Across Europe, ports are racing to meet their ambitious targets on cutting carbon emissions. The shipping industry, responsible for nearly 3.0% of global CO2 emissions, is under growing pressure to decarbonise its operations - and the first battleground is at berth.
The concept of cold ironing, or alternative marine power (AMP), enables ships to plug into the local grid instead of running diesel generators while in port. In theory, the solution is simple. In practice, it exposes a much larger problem: Europe's port-side power infrastructure is not yet ready for the energy transition it promises.
Voltage gap
Most AMP systems require voltages of around 20 kilovolts to serve large commercial vessels efficiently. Yet, the average European port grid supplies just 6.0kV, a level suitable for cranes and yard equipment, not for oceangoing ships drawing megawatts of continuous power.
This voltage gap represents a significant technical and financial challenge. To close it, ports must invest in transformers, converters, and high-performance cable systems capable of handling higher loads safely and efficiently.
But beyond the hardware, there is a deeper question that policymakers and engineers alike must confront.
Beyond fossil and intermittent sources
Electrifying the quayside is an essential first step, but if the energy still comes from fossil fuels, the environmental benefits are limited. Even renewables - crucial as they are - face the constraints of intermittency and land use.
For ports aiming to become long-term energy hubs capable of supporting heavy industry, hydrogen production, and vessel charging, a new energy source will eventually be required. Increasingly, the answer points towards fusion.
From science to infrastructure
Fusion energy, long regarded as the 'holy grail' of clean power, is no longer confined to theory. It is being built and tested with European technology.
At Tratos, we have seen this transformation first-hand.
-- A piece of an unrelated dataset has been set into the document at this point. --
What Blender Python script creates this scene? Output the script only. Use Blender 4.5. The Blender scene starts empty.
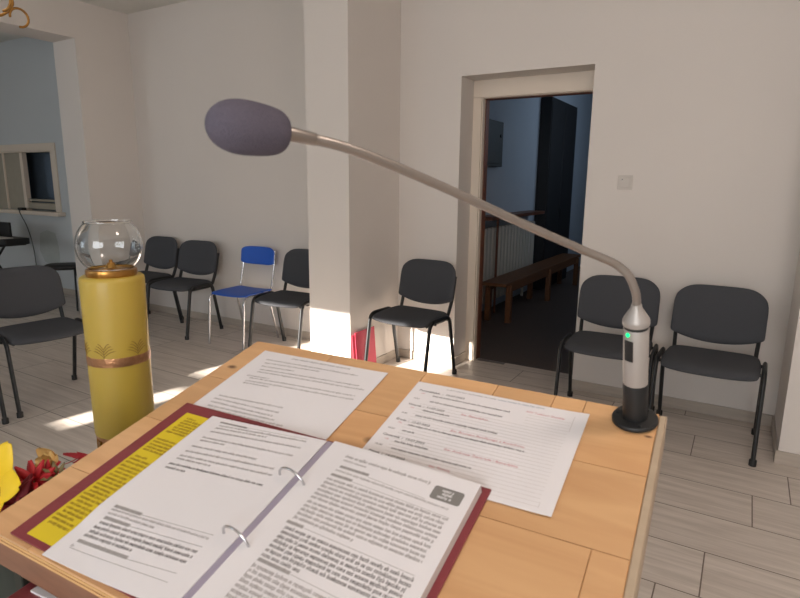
import bpy, bmesh, math, random
from mathutils import Vector, Matrix
random.seed(7)
C = bpy.context.scene.collection
PI = math.pi

# ------------------------------------------------------------------ helpers
class MB:
    def __init__(s): s.v=[]; s.f=[]; s.m=[]; s.sm=[]
    def add(s, vs, fs, mat=0, smooth=False):
        o=len(s.v); s.v+= [tuple(p) for p in vs]
        for f in fs: s.f.append(tuple(i+o for i in f)); s.m.append(mat); s.sm.append(smooth)
    def box(s, x0,x1,y0,y1,z0,z1, mat=0, M=None):
        vs=[Vector((x,y,z)) for z in (z0,z1) for y in (y0,y1) for x in (x0,x1)]
        if M: vs=[M@p for p in vs]
        s.add(vs,[(0,2,3,1),(4,5,7,6),(0,1,5,4),(2,6,7,3),(0,4,6,2),(1,3,7,5)],mat)
    def lathe(s, prof, c=(0,0,0), n=40, mat=0, M=None, closed=False, smooth=True):
        vs=[];fs=[]
        for r,z in prof:
            for k in range(n):
                a=2*PI*k/n; p=Vector((c[0]+r*math.cos(a),c[1]+r*math.sin(a),c[2]+z)); vs.append(M@p if M else p)
        for i in range(len(prof)-1):
            for k in range(n):
                fs.append((i*n+k,i*n+(k+1)%n,(i+1)*n+(k+1)%n,(i+1)*n+k))
        if closed:
            i=len(prof)-1
            for k in range(n): fs.append((i*n+k,i*n+(k+1)%n,(k+1)%n,k))
        s.add(vs,fs,mat,smooth)
        if not closed:
            o=len(s.v)-len(vs)
            if prof[0][0]>1e-6: s.f.append(tuple(o+k for k in reversed(range(n)))); s.m.append(mat); s.sm.append(False)
            if prof[-1][0]>1e-6: s.f.append(tuple(o+(len(prof)-1)*n+k for k in range(n))); s.m.append(mat); s.sm.append(False)
    def tube(s, pts, r, n=12, mat=0, flat=None, up=None):
        # r: radius or list; flat: (rx, ry) elliptical factors with fixed "up"
        P=[Vector(p) for p in pts]; N=len(P); vs=[]; fs=[]; prev=None
        for i in range(N):
            t=(P[min(i+1,N-1)]-P[max(i-1,0)]).normalized()
            if prev is None:
                a=Vector(up) if up else (Vector((0,0,1)) if abs(t.z)<.9 else Vector((1,0,0)))
            else: a=prev
            b=(a-t*a.dot(t)); b.normalize(); c=t.cross(b); prev=b
            ri=r[i] if isinstance(r,(list,tuple)) else r
            fx,fy=flat if flat else (1,1)
            for k in range(n):
                an=2*PI*k/n; vs.append(P[i]+b*(math.cos(an)*ri*fx)+c*(math.sin(an)*ri*fy))
        for i in range(N-1):
            for k in range(n): fs.append((i*n+k,i*n+(k+1)%n,(i+1)*n+(k+1)%n,(i+1)*n+k))
        s.add(vs,fs,mat,True)
        o=len(s.v)-len(vs)
        s.f.append(tuple(o+k for k in reversed(range(n)))); s.m.append(mat); s.sm.append(False)
        s.f.append(tuple(o+(N-1)*n+k for k in range(n))); s.m.append(mat); s.sm.append(False)
    def sheet(s, fn_top, fn_bot, nu, nv, mat=0, smooth=True):
        # closed slab over [0,1]^2
        vs=[];fs=[]
        for fn in (fn_top,fn_bot):
            for j in range(nv+1):
                for i in range(nu+1): vs.append(fn(i/nu,j/nv))
        W=nu+1; K=W*(nv+1)
        for j in range(nv):
            for i in range(nu):
                a=j*W+i; fs.append((a,a+1,a+W+1,a+W)); fs.append((K+a,K+a+W,K+a+W+1,K+a+1))
        for i in range(nu):
            fs.append((i,K+i,K+i+1,i+1)); a=nv*W+i; fs.append((a,a+1,K+a+1,K+a))
        for j in range(nv):
            a=j*W; fs.append((a,a+W,K+a+W,K+a)); a=j*W+nu; fs.append((a,K+a,K+a+W,a+W))
        s.add(vs,fs,mat,smooth)
    def build(s, name, mats, parent=None, loc=None, rz=0, bevel=None, subsurf=0, M=None, auto=None):
        me=bpy.data.meshes.new(name); me.from_pydata(s.v,[],s.f)
        mats=mats if isinstance(mats,(list,tuple)) else [mats]
        for m in mats: me.materials.append(m)
        for i,p in enumerate(me.polygons): p.material_index=s.m[i]; p.use_smooth=s.sm[i]
        bm=bmesh.new(); bm.from_mesh(me); bmesh.ops.recalc_face_normals(bm,faces=[f for f in bm.faces]); bm.to_mesh(me); bm.free()
        if not subsurf: me.set_sharp_from_angle(angle=math.radians(48))
        o=bpy.data.objects.new(name,me); C.objects.link(o)
        if parent: o.parent=parent
        if M is not None: o.matrix_world=M
        if loc: o.location=loc
        if rz: o.rotation_euler=(0,0,rz)
        if bevel:
            b=o.modifiers.new('bevel','BEVEL'); b.width=bevel; b.segments=2; b.limit_method='ANGLE'; b.angle_limit=math.radians(40)
        if subsurf:
            b=o.modifiers.new('sub','SUBSURF'); b.levels=subsurf; b.render_levels=subsurf
        return o

def fillet(pts, rads, n=6):
    P=[Vector(p) for p in pts]; out=[P[0]]
    for i in range(1,len(P)-1):
        r=rads[i-1] if isinstance(rads,(list,tuple)) else rads
        a=(P[i-1]-P[i]); b=(P[i+1]-P[i]); r=min(r,a.length*.49,b.length*.49)
        p0=P[i]+a.normalized()*r; p2=P[i]+b.normalized()*r
        for k in range(n+1):
            t=k/n; out.append(p0*(1-t)**2+P[i]*2*t*(1-t)+p2*t*t)
    out.append(P[-1]); return out
def spline(pts,n=8):
    P=[Vector(p) for p in pts]; P=[P[0]*2-P[1]]+P+[P[-1]*2-P[-2]]; out=[]
    for i in range(1,len(P)-2):
        for k in range(n):
            t=k/n; a,b,c,d=P[i-1:i+3]
            out.append(.5*((2*b)+(c-a)*t+(2*a-5*b+4*c-d)*t*t+(3*b-a-3*c+d)*t**3))
    out.append(P[-2]); return out
def tag(o,label,cat,group=None,kind=None):
    o['label']=label; o['category']=cat
    if group: o['group']=group
    if kind: o['kind']=kind
    return o
def empty(name,loc=(0,0,0),rz=0,label=None,cat=None,group=None,M=None):
    o=bpy.data.objects.new(name,None); C.objects.link(o); o.empty_display_size=.1
    if M is not None: o.matrix_world=M
    else: o.location=loc; o.rotation_euler=(0,0,rz)
    if label: tag(o,label,cat,group)
    return o
def struct(o): o['kind']='structure'; return o
def copy_tree(o,parent=None):
    c=o.copy(); C.objects.link(c)
    if parent: c.parent=parent
    for ch in list(o.children): copy_tree(ch,c)
    return c

# ------------------------------------------------------------------ materials
def srgb(r,g,b):
    f=lambda c:(c/255/12.92) if c/255<=.04045 else ((c/255+.055)/1.055)**2.4
    return (f(r),f(g),f(b),1)
def mat(name,col,rough=.6,metal=0,noise=0,nscale=8,bump=0,bscale=200,coat=0,spec=None,stretch=None,coord='Object'):
    m=bpy.data.materials.new(name); m.use_nodes=True; nt=m.node_tree; b=nt.nodes['Principled BSDF']
    b.inputs['Base Color'].default_value=col; b.inputs['Roughness'].default_value=rough; b.inputs['Metallic'].default_value=metal
    if coat: b.inputs['Coat Weight'].default_value=coat; b.inputs['Coat Roughness'].default_value=.15
    if spec is not None: b.inputs['Specular IOR Level'].default_value=spec
    tc=nt.nodes.new('ShaderNodeTexCoord'); out=tc.outputs[coord]
    if stretch:
        mp=nt.nodes.new('ShaderNodeMapping'); mp.inputs['Scale'].default_value=stretch; nt.links.new(out,mp.inputs[0]); out=mp.outputs[0]
    if noise:
        n=nt.nodes.new('ShaderNodeTexNoise'); n.inputs['Scale'].default_value=nscale; n.inputs['Detail'].default_value=5
        nt.links.new(out,n.inputs['Vector'])
        mx=nt.nodes.new('ShaderNodeMix'); mx.data_type='RGBA'; mx.inputs['A'].default_value=tuple(max(0,c*(1-noise)) for c in col[:3])+(1,); mx.inputs['B'].default_value=tuple(min(1,c*(1+noise)) for c in col[:3])+(1,)
        nt.links.new(n.outputs['Fac'],mx.inputs['Factor']); nt.links.new(mx.outputs['Result'],b.inputs['Base Color'])
    if bump:
        n=nt.nodes.new('ShaderNodeTexNoise'); n.inputs['Scale'].default_value=bscale; n.inputs['Detail'].default_value=3
        nt.links.new(out,n.inputs['Vector']); bp=nt.nodes.new('ShaderNodeBump'); bp.inputs['Strength'].default_value=bump; bp.inputs['Distance'].default_value=.002
        nt.links.new(n.outputs['Fac'],bp.inputs['Height']); nt.links.new(bp.outputs['Normal'],b.inputs['Normal'])
    return m
def emis(name,col,st):
    m=mat(name,col,.4); b=m.node_tree.nodes['Principled BSDF']; b.inputs['Emission Color'].default_value=col; b.inputs['Emission Strength'].default_value=st; return m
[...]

For over a decade, we have supplied advanced conductors and superconducting cables to the world's leading fusion programmes, including ITER, CERN, EUROfusion, and ENEA's Divertor Tokamak Test Facility (DTT) in Italy.
These projects demonstrate that fusion is not a dream - it is an engineering reality in progress. The conductors we supply today carry the same scale of power that tomorrow's ports will need. Our portfolio includes: cable-in-conduit (CIC) conductors for the Superconducting Conductor EXperiment (SUCCEX) Magnet (2025); aluminium-stabilised conductors for detector magnets (2024); CIC conductors for DTT's superconducting magnetic system (2021); MgB2 cable assemblies for CERN's High-Luminosity LHC (2019); and mineral-insulated copper conductors for ITER's In-Vessel Coils (2019).
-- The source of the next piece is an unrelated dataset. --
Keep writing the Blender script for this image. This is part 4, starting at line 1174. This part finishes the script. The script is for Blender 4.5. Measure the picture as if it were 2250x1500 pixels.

Each project pushes the boundaries of what high-current, high-voltage cable systems can achieve - knowledge directly transferable to the design of next-generation port infrastructure.
Ports as future energy hubs
Ports have always adapted to global change - from sail to steam, coal to oil, and now to electrons. As Europe builds the energy systems of the future, ports will become connectors not only of trade but of power.
To succeed, we must design quayside systems that are fusion-ready: capable of transmitting large volumes of stable, zero-carbon electricity whenever it arrives. That means building with foresight - using standards, materials, and cable technologies that can evolve alongside the grid.
A call to engineers and policymakers
The transition to clean ports is not simply an environmental agenda; it is an infrastructure revolution. Governments, utilities, and port authorities must collaborate to align grid upgrades, funding models, and technical standards.
The UK is investing significantly in fusion energy, with a £2.5 billion commitment over five years, as part of its Industrial Strategy. The Spherical Tokamak for Energy, a fusion plant concept proposed by the UK Atomic Energy Authority, is central to this initiative. While the long-term benefits of fusion energy are acknowledged, the timelines for deployment and site development remain uncertain.
Fusion energy's applicability in the UK port industry is currently in the research and development phase, and will not be commercially available for some time, with a prototype power plant expected by 2040. However, its potential future applications in ports include providing vast, clean, and reliable base-load power for port operations, electric vehicle charging, and potentially for producing green hydrogen for use as a sustainable marine fuel.
The Baltic region, with its tradition of maritime innovation and growing renewable base, is ideally positioned to lead. With strategic investment and cross-border cooperation, it can become a model for sustainable port electrification across Europe.
Impossible can be engineered
Clean shipping will not happen without clean power, and clean power requires the right infrastructure. From superconductors to shore connections, the lesson is the same: energy transitions are built, not imagined.
As Tratos' CEO, Prof. Maurizio Bragagni Esq OBE, notes, "Fusion shows us that the impossible can be engineered. The same determination that built the world's most advanced conductors must now build the ports of the future."
Ports need power - and the power of innovation will determine which ones will lead the way.